Goal
Without the pictures, set down every line of the data exactly.

Supplied material
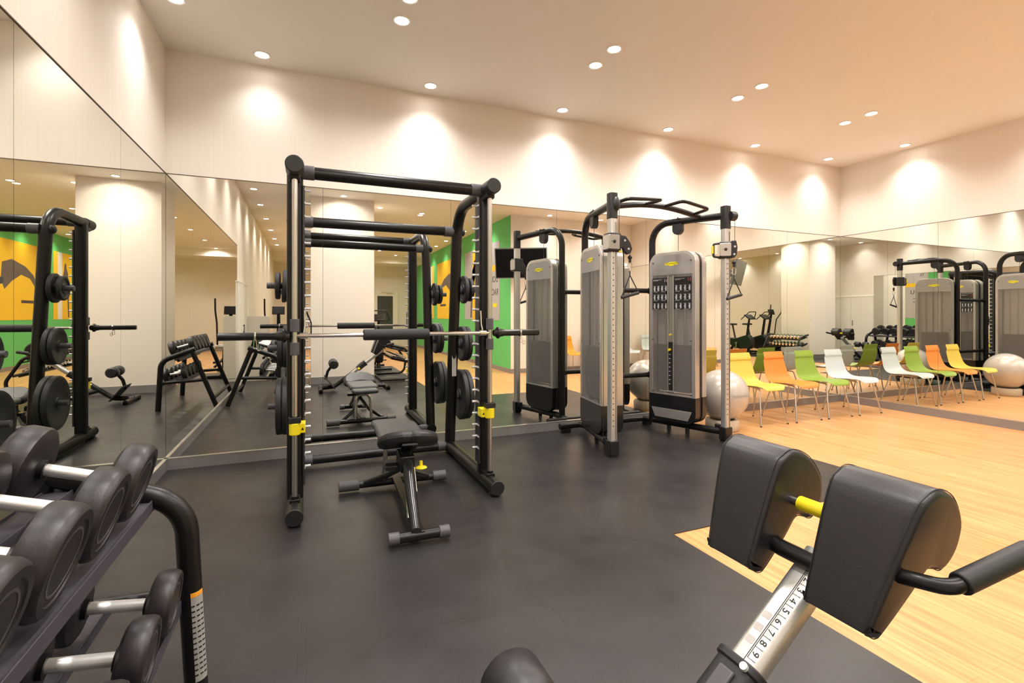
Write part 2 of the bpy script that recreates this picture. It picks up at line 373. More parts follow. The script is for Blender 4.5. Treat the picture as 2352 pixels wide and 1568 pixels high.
# ---------------------------------------------------------------- downlights
RING = MB().lathe([(.050, 0), (.066, 0), (.066, -.004), (.060, -.009), (.050, -.006)], 28, closed=True)
LENS = MB().lathe([(.0, -.001), (.050, -.001), (.050, -.004), (.0, -.004)], 28)
def lampdata(pw, ang, blend):
    l = bpy.data.lights.new('downlight_beam', 'SPOT'); l.energy = pw; l.color = LAMP_COL; l.spot_size = math.radians(ang); l.spot_blend = blend; l.shadow_soft_size = .045; return l
L_WALL = lampdata(LAMP_W*.62, 124, 1.0); L_WALL.shadow_soft_size = .09; L_WALL.color = (1, .985, .985); L_MID = lampdata(LAMP_W*1.1, 165, .6)
proto = thing('ceiling_downlight', '', 'ceiling light', (0, 0, H-.0005), group='g')
obj('trim_ring', RING, 'lamp_ring', proto); obj('lens', LENS, 'lamp', proto)
used = False
def downlight(x, y, label, group, data):
    global used
    if not used: r = proto; used = True; r.location = (x, y, H-.0005); r['label'] = label; r['group'] = group
    else: r = dup(proto, label, (x, y, H-.0005), group=group)
    o = bpy.data.objects.new('downlight_beam', data); COL.objects.link(o); o.parent = r; o.location = (0, 0, -.02)
for i, x in enumerate((-.338, 1.086, 2.503, 3.902, 5.297, 6.688)):
    downlight(x, 4.57, 'lit round downlight close to the long mirrored wall, %s from the left' % ORD[i], 'wall-washing downlights along the long wall', L_WALL)
for i, y in enumerate((3.99, 2.68, 1.37, .06, -1.25, -2.77, -4.37, -5.92, -7.24)):
    downlight(-.83, y, 'lit round downlight close to the left wall, %s from the mirrored corner' % ORD[i], 'wall-washing downlights along the left wall', L_WALL)
for i, y in enumerate((3.82, 2.4, 1.0)):
    downlight(7.05, y, 'lit round downlight close to the right wall, %s from the far corner' % ORD[i], 'wall-washing downlights along the right wall', L_WALL)
for j, (ya, nm) in enumerate(((3.36, 'over the machines'), (1.1, 'added over the room centre'))):  # room-centre pairs are added out of view to even the lighting
    for i, x in enumerate((.65, 2.317, 3.98, 5.61)):
        for k, dy in enumerate((0, .28)):
            downlight(x, ya+dy, 'lit round downlight %s, %s of the %s pair from the left' % (nm, ['nearer', 'farther'][k], ORD[i]), 'paired ceiling downlights', L_MID)
for x, y, nm in ((.63, .12, 'in front of the square column'), (1.38, -.62, 'at the right side of the square column'), (2.285, -1.04, 'behind the camera, rear one of a pair'), (2.285, -.85, 'behind the camera, front one of a pair'), (2.28, -3.13, 'in the cardio area centre'), (2.28, -5.8, 'far back in the cardio area'), (3.0, -8.5, 'before the glazed door'), (.6, -3.4, 'over the exercise bikes'), (.6, -5.1, 'beyond the exercise bikes'), (.6, -7.0, 'far left in the cardio area'), (2.28, -4.4, 'in the cardio area, beyond its centre one'), (2.28, -7.4, 'far back in the cardio area, nearer the glazed door'), (.6, -8.9, 'close to the far wall')):
    downlight(x, y, 'lit round ceiling downlight '+nm, 'single ceiling downlights', L_MID)
for i, y in enumerate((-1.35, -2.63, -4.43, -5.62, -7.2)):
    downlight(3.78, y, 'lit round downlight washing the green wall, %s from its corner' % ORD[i], 'downlights along the green wall', L_WALL)
for i, x in enumerate((4.9, 6.2)):
    downlight(x, .02, 'lit round downlight close to the rear cream wall, %s one' % ['left', 'right'][i], 'downlights along the rear wall', L_WALL)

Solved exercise
Write part 2 of the bpy script that recreates this picture. It picks up at line 373. More parts follow. The script is for Blender 4.5. Treat the picture as 2352 pixels wide and 1568 pixels high.
# ---------------------------------------------------------------- downlights
RING = MB().lathe([(.050, 0), (.066, 0), (.066, -.004), (.060, -.009), (.050, -.006)], 28, closed=True)
LENS = MB().lathe([(.0, -.001), (.050, -.001), (.050, -.004), (.0, -.004)], 28)
def lampdata(pw, ang, blend):
    l = bpy.data.lights.new('downlight_beam', 'SPOT'); l.energy = pw; l.color = LAMP_COL; l.spot_size = math.radians(ang); l.spot_blend = blend; l.shadow_soft_size = .045; return l
L_WALL = lampdata(LAMP_W*.62, 124, 1.0); L_WALL.shadow_soft_size = .09; L_WALL.color = (1, .985, .985); L_MID = lampdata(LAMP_W*1.1, 165, .6)
proto = thing('ceiling_downlight', '', 'ceiling light', (0, 0, H-.0005), group='g')
obj('trim_ring', RING, 'lamp_ring', proto); obj('lens', LENS, 'lamp', proto)
used = False
def downlight(x, y, label, group, data):
    global used
    if not used: r = proto; used = True; r.location = (x, y, H-.0005); r['label'] = label; r['group'] = group
    else: r = dup(proto, label, (x, y, H-.0005), group=group)
    o = bpy.data.objects.new('downlight_beam', data); COL.objects.link(o); o.parent = r; o.location = (0, 0, -.02)
for i, x in enumerate((-.338, 1.086, 2.503, 3.902, 5.297, 6.688)):
    downlight(x, 4.57, 'lit round downlight close to the long mirrored wall, %s from the left' % ORD[i], 'wall-washing downlights along the long wall', L_WALL)
for i, y in enumerate((3.99, 2.68, 1.37, .06, -1.25, -2.77, -4.37, -5.92, -7.24)):
    downlight(-.83, y, 'lit round downlight close to the left wall, %s from the mirrored corner' % ORD[i], 'wall-washing downlights along the left wall', L_WALL)
for i, y in enumerate((3.82, 2.4, 1.0)):
    downlight(7.05, y, 'lit round downlight close to the right wall, %s from the far corner' % ORD[i], 'wall-washing downlights along the right wall', L_WALL)
for j, (ya, nm) in enumerate(((3.36, 'over the machines'), (1.1, 'added over the room centre'))):  # room-centre pairs are added out of view to even the lighting
    for i, x in enumerate((.65, 2.317, 3.98, 5.61)):
        for k, dy in enumerate((0, .28)):
            downlight(x, ya+dy, 'lit round downlight %s, %s of the %s pair from the left' % (nm, ['nearer', 'farther'][k], ORD[i]), 'paired ceiling downlights', L_MID)
for x, y, nm in ((.63, .12, 'in front of the square column'), (1.38, -.62, 'at the right side of the square column'), (2.285, -1.04, 'behind the camera, rear one of a pair'), (2.285, -.85, 'behind the camera, front one of a pair'), (2.28, -3.13, 'in the cardio area centre'), (2.28, -5.8, 'far back in the cardio area'), (3.0, -8.5, 'before the glazed door'), (.6, -3.4, 'over the exercise bikes'), (.6, -5.1, 'beyond the exercise bikes'), (.6, -7.0, 'far left in the cardio area'), (2.28, -4.4, 'in the cardio area, beyond its centre one'), (2.28, -7.4, 'far back in the cardio area, nearer the glazed door'), (.6, -8.9, 'close to the far wall')):
    downlight(x, y, 'lit round ceiling downlight '+nm, 'single ceiling downlights', L_MID)
for i, y in enumerate((-1.35, -2.63, -4.43, -5.62, -7.2)):
    downlight(3.78, y, 'lit round downlight washing the green wall, %s from its corner' % ORD[i], 'downlights along the green wall', L_WALL)
for i, x in enumerate((4.9, 6.2)):
    downlight(x, .02, 'lit round downlight close to the rear cream wall, %s one' % ['left', 'right'][i], 'downlights along the rear wall', L_WALL)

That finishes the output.